The attribute cache retains file attributes on the client. Attributes for a file are assigned a time to be flushed. If the file is modified before the flush time, then the flush time is extended by the time since the last modification (under the assumption that files that changed recently are likely to change soon). There is a minimum and maximum flush time extension for regular files and for directories. Setting actimeo=n sets flush time to n seconds for both regular files and directories.
Setting actimeo=0 disables attribute caching on the client. This means that every reference to attributes is satisfied directly from the server though file data is still cached. While this guarantees that the client always has the latest file attributes from the server, it has an adverse effect on performance through additional latency, network load, and server load.
Setting the noac option also disables attribute caching, but has the further effect of disabling client write caching. While this guarantees that data written by an application is written directly to a server, where it can be viewed immediately by other clients, it has a significant adverse effect on client write performance. Data written into memory-mapped file pages (mmap(2)) are not written directly to this server.
The attribute cache duration options are
acdirmax, acdirmin,
acregmax, acregmin, and
actimeo, as described under
Options. A value specified for
actimeo sets the values of all attribute cache duration
options except for any of these options specified following
actimeo on a mount
command line.
For example, consider the following command:
example# mount -o acdirmax=10,actimeo=1000 server:/path /localpath
Because actimeo is the last duration option in the command line, its value (1000) becomes the setting for all of the duration options, including acdirmax. Now consider:
example# mount -o actimeo=1000,acdirmax=10 server:/path /localpath
Because the acdirmax option follows actimeo on the command line, it is assigned the value specified (10). The remaining duration options are set to the value of actimeo (1000).
example# mount serv:/usr/src /usr/src
example# mount -r -o nosuid serv:/usr/src /usr/src
example# mount -o vers=2,proto=udp serv:/usr/src /usr/src
example# mount nfs://serv/usr/man /usr/man
example# mount -o public nfs://serv/usr/%A0abc /mnt/test
example# mount -o public serv:C:doc:new /usr/doc
example# mount serv-a,serv-b,serv-c:/usr/man /usr/man
example# mount serv-x:/usr/man,serv-y:/var/man,nfs://serv-z/man /usr/man
rdist(1), mkdir(2), mmap(2), mount(2), open(2), umount(2), lofs(4FS), inet(4P), inet6(4P), mnttab(5), nfs(5), nfssec.conf(5), attributes(7), fsattr(7), nfssec(7), standards(7), lockd(8), mountall(8), mountd(8), nfsd(8), quota(8), statd(8)

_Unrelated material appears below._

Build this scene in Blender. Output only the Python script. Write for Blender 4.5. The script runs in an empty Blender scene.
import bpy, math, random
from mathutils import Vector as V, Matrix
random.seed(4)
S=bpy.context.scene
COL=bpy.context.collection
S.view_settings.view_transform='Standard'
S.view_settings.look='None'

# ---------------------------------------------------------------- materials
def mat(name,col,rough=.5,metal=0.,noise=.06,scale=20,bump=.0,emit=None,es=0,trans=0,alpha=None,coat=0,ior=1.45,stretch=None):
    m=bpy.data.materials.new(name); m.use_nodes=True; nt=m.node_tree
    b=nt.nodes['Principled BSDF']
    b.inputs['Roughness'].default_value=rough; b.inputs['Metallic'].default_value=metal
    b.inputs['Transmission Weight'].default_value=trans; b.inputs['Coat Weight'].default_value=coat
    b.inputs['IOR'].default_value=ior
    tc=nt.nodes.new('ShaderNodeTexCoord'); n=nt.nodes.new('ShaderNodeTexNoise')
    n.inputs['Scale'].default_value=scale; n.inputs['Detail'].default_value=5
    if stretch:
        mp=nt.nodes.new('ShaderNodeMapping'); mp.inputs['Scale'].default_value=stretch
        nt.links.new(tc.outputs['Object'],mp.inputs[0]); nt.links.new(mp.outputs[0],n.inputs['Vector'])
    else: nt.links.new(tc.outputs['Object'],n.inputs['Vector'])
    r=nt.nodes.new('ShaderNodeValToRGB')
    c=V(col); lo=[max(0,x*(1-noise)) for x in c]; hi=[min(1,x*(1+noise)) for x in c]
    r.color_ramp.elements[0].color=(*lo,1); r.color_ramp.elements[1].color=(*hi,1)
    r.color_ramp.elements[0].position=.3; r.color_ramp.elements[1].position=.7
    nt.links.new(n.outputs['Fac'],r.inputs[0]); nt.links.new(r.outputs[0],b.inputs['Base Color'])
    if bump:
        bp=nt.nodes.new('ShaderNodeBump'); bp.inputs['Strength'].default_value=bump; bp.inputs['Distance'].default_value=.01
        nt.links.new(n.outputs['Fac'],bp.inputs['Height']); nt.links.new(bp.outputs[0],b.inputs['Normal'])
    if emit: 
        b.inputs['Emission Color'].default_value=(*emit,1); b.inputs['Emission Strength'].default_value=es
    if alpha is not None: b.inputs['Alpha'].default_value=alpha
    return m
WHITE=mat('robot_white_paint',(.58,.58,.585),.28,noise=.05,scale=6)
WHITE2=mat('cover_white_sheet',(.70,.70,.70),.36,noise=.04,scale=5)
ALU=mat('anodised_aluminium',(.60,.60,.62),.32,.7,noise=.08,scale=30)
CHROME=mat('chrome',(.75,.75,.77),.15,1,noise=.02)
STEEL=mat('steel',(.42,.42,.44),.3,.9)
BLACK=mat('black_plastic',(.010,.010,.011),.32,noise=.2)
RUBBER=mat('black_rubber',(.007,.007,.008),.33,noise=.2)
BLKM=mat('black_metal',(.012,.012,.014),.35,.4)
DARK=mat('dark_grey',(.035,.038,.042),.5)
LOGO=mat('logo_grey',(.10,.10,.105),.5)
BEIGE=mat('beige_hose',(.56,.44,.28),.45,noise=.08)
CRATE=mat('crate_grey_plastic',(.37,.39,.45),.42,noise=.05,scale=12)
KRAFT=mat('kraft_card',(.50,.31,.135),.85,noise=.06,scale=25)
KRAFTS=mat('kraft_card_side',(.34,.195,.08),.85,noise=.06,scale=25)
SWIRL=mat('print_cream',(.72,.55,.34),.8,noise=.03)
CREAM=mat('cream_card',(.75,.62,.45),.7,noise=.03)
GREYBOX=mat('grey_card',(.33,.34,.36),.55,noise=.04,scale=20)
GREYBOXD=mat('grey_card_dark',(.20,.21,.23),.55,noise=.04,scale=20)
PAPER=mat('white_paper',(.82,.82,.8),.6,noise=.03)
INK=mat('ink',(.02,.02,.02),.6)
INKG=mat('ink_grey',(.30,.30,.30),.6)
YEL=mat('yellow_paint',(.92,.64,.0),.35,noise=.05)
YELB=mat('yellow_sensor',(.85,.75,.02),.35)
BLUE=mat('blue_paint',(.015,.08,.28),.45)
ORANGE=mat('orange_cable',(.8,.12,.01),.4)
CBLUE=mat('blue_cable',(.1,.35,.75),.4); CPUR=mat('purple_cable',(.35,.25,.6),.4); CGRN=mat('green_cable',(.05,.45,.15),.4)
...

Callaghan and Brent, RFC 2054, WebNFS Client Specification, October 1996.
Callaghan and Brent, RFC 2224, NFS URL Scheme, October 1997.

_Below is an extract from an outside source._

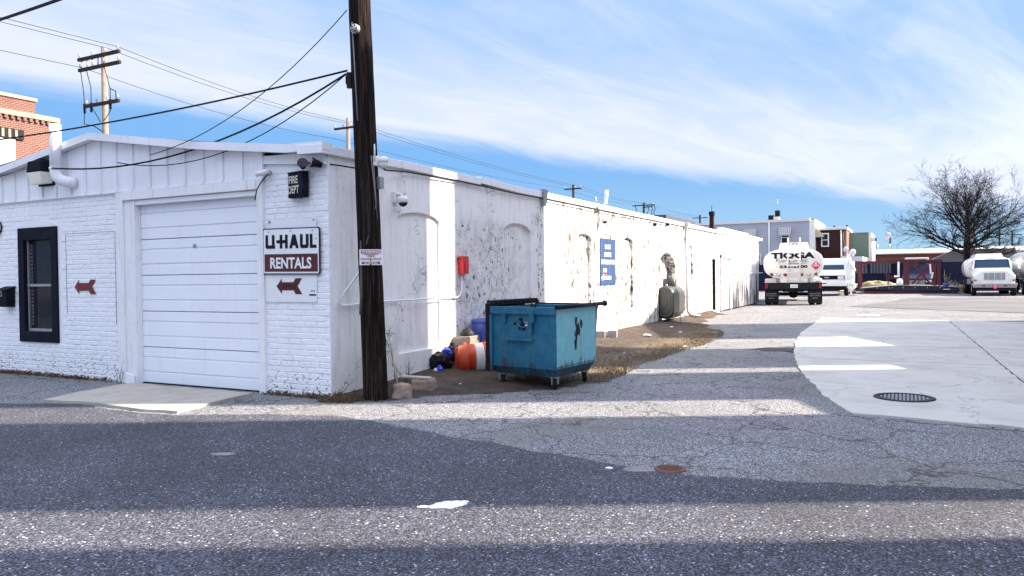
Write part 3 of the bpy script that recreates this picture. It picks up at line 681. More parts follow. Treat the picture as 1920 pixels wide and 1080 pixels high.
# coping in lengths, some lifted
yk = [-.165, 1.5, 3.75, 5.0, 6.15, 8.3, 10.6, 13., 15.1, 17.2, 19.8, 22.46]
for k, (a, b) in enumerate(zip(yk, yk[1:])):
    lift = .028 if k == 2 else random.uniform(-.006, .006)
    MB().hexa([(-.35, a, 3.035 + lift), (.045, a, 3.022 + lift), (.045, b - .006, 3.022), (-.35, b - .006, 3.035), (-.35, a, 3.15 + lift), (.045, a, 3.135 + lift), (.045, b - .006, 3.135), (-.35, b - .006, 3.15)]).obj('coping', 'white_metal', B, .006)
r_ = MB(); r_.add([(.0, -.1, 3.10), (-4.42, -.1, 3.66), (-10, -.1, 3.06), (.0, 17.1, 3.10), (-4.42, 17.1, 3.22), (-10, 17.1, 3.06)], [(0, 1, 4, 3), (1, 2, 5, 4), (3, 4, 5)])
r_.add([(-.3, 17.1, 3.1), (-10, 17.1, 3.1), (-10, 30.8, 3.1), (-.3, 30.8, 3.1)], [(0, 1, 2, 3)]); r_.obj('roof', 'roof_grey', B)
BX(-10, 30.6, -.1, -.1, 30.8, 3.1).obj('rear_wall', 'siding_white', B); BX(-10.2, -.0, -.1, -10.0, 30.8, 3.1).obj('far_side_wall', 'siding_white', B)
# dark raised roof and chimney further back
r_ = MB().hexa([(-6, 18.6, 3.1), (-.9, 18.2, 3.1), (-.9, 22.3, 3.1), (-6, 22.3, 3.1), (-6, 18.6, 3.66), (-.9, 18.2, 3.52), (-.9, 22.3, 3.52), (-6, 22.3, 3.66)]); r_.obj('raised_roof', 'roof_dark', B)
c_ = MB(); c_.box(-.74, 23.97, 3.3, -.58, 24.13, 3.86); ch = c_.obj('chimney', 'house_brown', B); BX(-.76, 23.95, 3.862, -.56, 24.15, 4.02).obj('chimney_cap', 'black_metal', ch); MB().cyl((-.66, 24.05, 4.02), (-.66, 24.05, 4.28), .012, n=6).obj('flue_rod', 'black_metal', ch)
# board-and-batten shed at the far end
SY0, SY1 = 22.5, 30.85
BX(-.12, SY0 + .01, 0, -.065, SY1 - .02, 3.1).obj('shed_lining', 'dark_wood', B)
k = 0; y = SY0
while y < SY1 - .05:
    w_ = min(.262, SY1 - y)
    for lo, hi, nm in ((.06, 2.10, 'lower_board'), (2.115, 3.08, 'upper_board')):
        if lo < 1 and y < 24.35: continue
        b = MB(); dx = random.uniform(0, .012); b.box(-.06, y, lo, .0 + dx, y + w_ - .034, hi); b.box(dx, y + w_ - .075, lo + .004, .055 + dx, y + w_ - .036, hi - .004)
        b.obj(nm, 'weathered_shaded_board', B)
    y += .262
BX(-.1, SY0 - .03, 3.06, .075, SY0 + 5.6, 3.27).obj('shed_fascia', 'white_trim', B, .01)
BX(-.1, SY0 + 5.62, 3.02, .085, SY1 + .12, 3.2).obj('shed_fascia', 'white_trim', B, .01)
MB().cyl((.05, SY1 + .02, 3.1), (.22, SY1 + .02, 3.1), .07, n=10).obj('gutter_outlet', 'white_metal', B)
d = MB(); d.box(-.04, 22.50, .05, .05, 22.60, 2.2); d.box(-.04, 24.15, .05, .06, 24.33, 2.2); d.box(-.04, 22.5, 2.1, .07, 24.4, 2.24); d.obj('shed_door_frame', 'white_trim', B)
sd = bpy.data.objects.new('shed_door', None); COL.objects.link(sd); sd.parent = B
for k in range(11): BX(-.045, 22.605, .06 + k * .186, -.015 + random.uniform(0, .006), 24.145, .06 + k * .186 + .18).obj('door_board', 'weathered_shaded_board', sd)
MB().tube([(.05, 24.5, 1.5), (.055, 28.0, 1.5), (.06, 30.3, 1.48), (.3, 30.5, 1.5)], .022, 6).obj('shed_pipe', 'white_metal', B)
q = MB(); q.box(.0, 30.3, .1, .30, 30.9, .16); q.obj('shed_threshold', 'concrete_step', B)
# downpipe and its hopper
q = MB(); q.tube([(.07, 17.08, 2.98), (.075, 17.1, .5), (.08, 17.12, .28), (.16, 17.2, .16), (.42, 17.35, .13)], .045, 10); dp = q.obj('downpipe', 'galv', B)
MB().hexa([(.02, 17.02, 2.95), (.12, 17.02, 2.95), (.12, 17.14, 2.95), (.02, 17.14, 2.95), (.01, 16.96, 3.16), (.16, 16.96, 3.16), (.16, 17.2, 3.16), (.01, 17.2, 3.16)]).obj('hopper', 'galv', dp)
MB().hexa([(.0, 6.17, 2.86), (.07, 6.17, 2.86), (.07, 6.30, 2.86), (.0, 6.30, 2.86), (.0, 6.13, 3.18), (.10, 6.13, 3.18), (.10, 6.33, 3.18), (.0, 6.33, 3.18)]).obj('scupper_box', 'grey_metal', B, .008)
q = MB()
for yy, zz in ((13.7, 2.9), (15.0, 2.98)): q.lathe([(0, 0), (.05, .01), (.04, .09), (0, .1)], 10, Matrix.Translation((.0, yy, zz)) @ Matrix.Rotation(R(90), 4, 'Y'))
q.obj('vent_stub', 'black_metal', B)
# white blind boarding with a small pointed slot in the deep arch
q = MB(); q.prism([(0, 0), (.14, 0), (.08, .5)], (-.235, 14.42, 1.45), Y_, Z_, (.012, 0, 0)); q.obj('arch_slot', 'black_paint', B)
# curb stub at the door foot, and chipped post base
q = MB(); q.hexa([(-3.80, -.09, 0), (-3.60, -.09, 0), (-3.60, -.045, 0), (-3.80, -.045, 0), (-3.78, -.08, .16), (-3.62, -.08, .12), (-3.62, -.05, .12), (-3.78, -.05, .16)]); q.obj('post_base', 'white_paint', B, .01)

# ================================================================== ROW HOUSES TO THE RIGHT OF THE VIEW (their gaps let the sun through)
def row_house(D0, D1, L0, depth, h, label, wall='brick_house', cat='house'):
    dm = (D0 + D1) / 2; ro = thing('row_house', label, cat, lat(dm, L0), AZ)
    hw = (D1 - D0) / 2     # local x to the right of the view, local y ahead
    BX(0, -hw, -.05, depth, hw, h).obj('wall', wall, ro)
    BX(-.06, -hw + .003, h + .002, depth + .1, hw - .003, h + .2).obj('cornice', 'white_trim', ro)
    n = max(1, int(hw * 2 / 1.5)); st_ = max(1, int(h / 3))
    for fl in range(st_):
        for k in range(n):
            yc = -hw + (k + .5) * 2 * hw / n; zb = .9 + fl * 2.9
            if fl == 0 and k == 0:
                dd = BX(-.03, yc - .4, 0, .05, yc + .4, 2.0).obj('door', 'steel_red', ro); MB().lathe([(0, 0), (.03, .01), (0, .04)], 8, Matrix.Translation((-.03, yc + .3, 1.)) @ Matrix.Rotation(R(-90), 4, 'Y')).obj('knob', 'chrome', dd); continue
            wf = MB(); wf.box(-.04, yc - .42, zb, .05, yc - .34, zb + 1.4); wf.box(-.04, yc + .34, zb, .05, yc + .42, zb + 1.4); wf.box(-.04, yc - .34, zb + 1.32, .05, yc + .34, zb + 1.4); wf.box(-.06, yc - .34, zb, .05, yc + .34, zb + .08); wf.box(-.035, yc - .34, zb + .68, .04, yc + .34, zb + .73)
            wo_ = wf.obj('window', 'white_trim', ro); MB().add([(-.02, yc - .34, zb + .08), (-.02, yc + .34, zb + .08), (-.02, yc + .34, zb + 1.32), (-.02, yc - .34, zb + 1.32)], [(0, 3, 2, 1)]).obj('pane', 'glass_dark', wo_)
    return ro
HB = 14.8
row_house(-7.0, 4.22, 13.0, 7, HB, 'wide brick house nearest the viewer beyond the right edge, shading the foreground')
row_house(4.90, 7.98, 13.0, 7, HB, 'narrow brick house second from the viewer beyond the right edge')
row_house(8.97, 11.46, 13.0, 7, HB, 'narrow brick house third from the viewer beyond the right edge')
row_house(11.98, 15.05, 13.0, 7, HB, 'narrow brick house fourth from the viewer beyond the right edge')
row_house(17.25, 22.35, 17.0, 6, 9.7, 'lower brick house farthest along the row beyond the right edge')
for D0, D1, h, lb in ((7.9, 9.05, 7.1, 'tall'), (11.4, 12.2, 5.2, 'middling'), (14.95, 17.3, 4.0, 'low')):
    a = thing('alley_wall', lb + ' brick wall closing an alley between the row houses at right', 'wall', lat((D0 + D1) / 2, 13.2), AZ)
    BX(0, -(D1 - D0) / 2, -.05, .25, (D1 - D0) / 2, h).obj('wall', 'brick_house', a); BX(-.04, -(D1 - D0) / 2, h + .002, .29, (D1 - D0) / 2, h + .07).obj('coping', 'concrete_step', a)

# ================================================================== BIG POLE AND WHAT HANGS ON IT
pb = Vector((.535, .20, -.1)); ptp = Vector((.225, .20, 9.0))
pt_ = lambda z: pb + (ptp - pb) * ((z + .1) / 9.1)
PO = thing('utility_pole', 'thick dark brown leaning wooden utility pole at the corner of the white workshop', 'utility pole', (pb.x, pb.y, 0))
vs = []; fs = []; n = 36; NZ = 46
ph = [random.uniform(0, 6.28) for _ in range(8)]
for i in range(NZ + 1):
    z = -.1 + 9.1 * (i / NZ) ** 1.4; c = pt_(z) - Vector((pb.x, pb.y, 0)); rr = .150 - .0036 * z
    for k in range(n):
        t = 2 * math.pi * k / n; q = rr * (1 + .035 * math.sin(3 * t + ph[0] + z * .1) + .03 * math.sin(7 * t + ph[1] + .3 * z) + .022 * math.sin(13 * t + ph[2] + .15 * z) + random.uniform(-.012, .012))
        vs.append((c.x + q * math.cos(t), c.y + q * math.sin(t), z))
for i in range(NZ):
    for k in range(n): fs.append((i * n + k, i * n + (k + 1) % n, (i + 1) * n + (k + 1) % n, (i + 1) * n + k))
MB().add(vs, fs, True).obj('shaft', 'pole_wood', PO)
lp = lambda z, dx=0, dy=-.145: tuple(pt_(z) - Vector((pb.x, pb.y, 0)) + Vector((dx, dy, 0)))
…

Berners-Lee, Masinter, and McCahill, RFC 1738, Uniform Resource Locators (URL), December 1994.
An NFS server should not attempt to mount its own file systems. See lofs(4FS).
If the directory on which a file system is to be mounted is a symbolic link, the file system is mounted on the directory to which the symbolic link refers, rather than being mounted on top of the symbolic link itself.
SunOS 4.x used the biod maintenance procedure to perform parallel read-ahead and write-behind on NFS clients. SunOS 5.x made biod obsolete with multi-threaded processing, which transparently performs parallel read-ahead and write-behind.
Since the root (/) file system is mounted read-only by the kernel during the boot process, only the remount option (and options that can be used in conjunction with remount) affect the root (/) entry in the /etc/vfstab file.
The NFS client service is managed by the service management facility, smf(7), under the service identifier:
svc:/network/nfs/client:default
Administrative actions on this service, such as enabling, disabling, or requesting restart, can be performed using svcadm(8). The service's status can be queried using the svcs(1) command.